Two of three things probably influenced the committee to locate the school at this place. This town had been the half-shire of the county from the organization of the court down to 1816, when Irasburgh was made the county seat.
To soothe the wounded pride of this town the adjoining towns were not strenuous to press any claims they might have. Then the central location of this town had something to do with it. It lay midway between the towns of Barton and Derby, the two principal towns at that time in this part of the county.
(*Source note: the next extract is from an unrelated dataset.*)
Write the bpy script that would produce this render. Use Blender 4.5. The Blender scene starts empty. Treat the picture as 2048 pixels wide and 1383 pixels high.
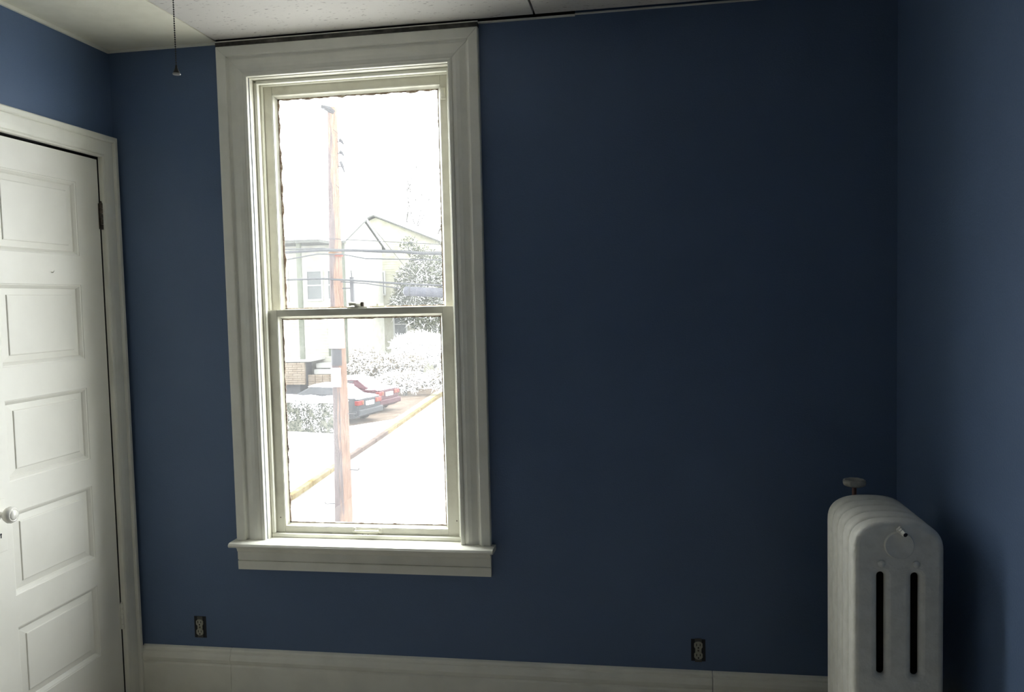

The great thoroughfare then was through the towns of Barton, Brownington, Salem and Derby to Derby Line and Stanstead.
Barton Landing was a village in embryo, and the site of the present village of Newport was a wilderness; so that the places which would compete for the honor were not what they would be now. Irasburgh had the county seat and was satisfied. Craftsbury and Derby were competitors for the prize but failed, though each got an incorporation afterwards, Craftsbury in 1829 and Derby in 1839.
Mr. Wm. Baxter had probably as much to do with the location as anyone. Coming here from Norwich in 1801 soon after the organization of the town he had a remarkable career. Bred to the law, entering heartily into all the enterprises and business of the town, he was this time the most prominent, as he was the wealthiest citizen. Coming here when the town had no wealth, and he himself without a dollar, he hewed for himself a fortune from these rugged hills, so that when he died in 1827, his property inventoried nearly $100,000.
It is reported that he agreed to give the necessary buildings, and did in 1823, erecting what was afterwards known as the “Academy building,” which stood a few rods north of the Congregational church. It was a two-story edifice with a tower or belfry, the upper part being used for religious meetings until the erection of the meeting house in 1841. It stood on this ground 45 years, and in 1869 the tower was taken down and the main part of the building moved into the village below here and has been used for school purposes since.
The act required also that the town in which said grammar school was located should deed to the county treasurer at least one acre in land in fee simple. Capt. Sam’l Smith, Jr., then owned the land, and on the 18th day of December, 1822, he deeded to Salmon Nye, county treasurer, a parcel of land 17 rods on the west side of the county road leading to Derby, and 10 rods on the north side of the road leading to Coventry, making 10 rods more than an acre of land.
Previous to this a town meeting had been called on Sept. 20th, 1821, to designate the place where the academy should be erected, and at this meeting it had been voted that it should be erected “on the hill on the west side of the road leading through Brownington, on the farm owned by Sam’l Smith, Jr., known by the name of the Clark farm.”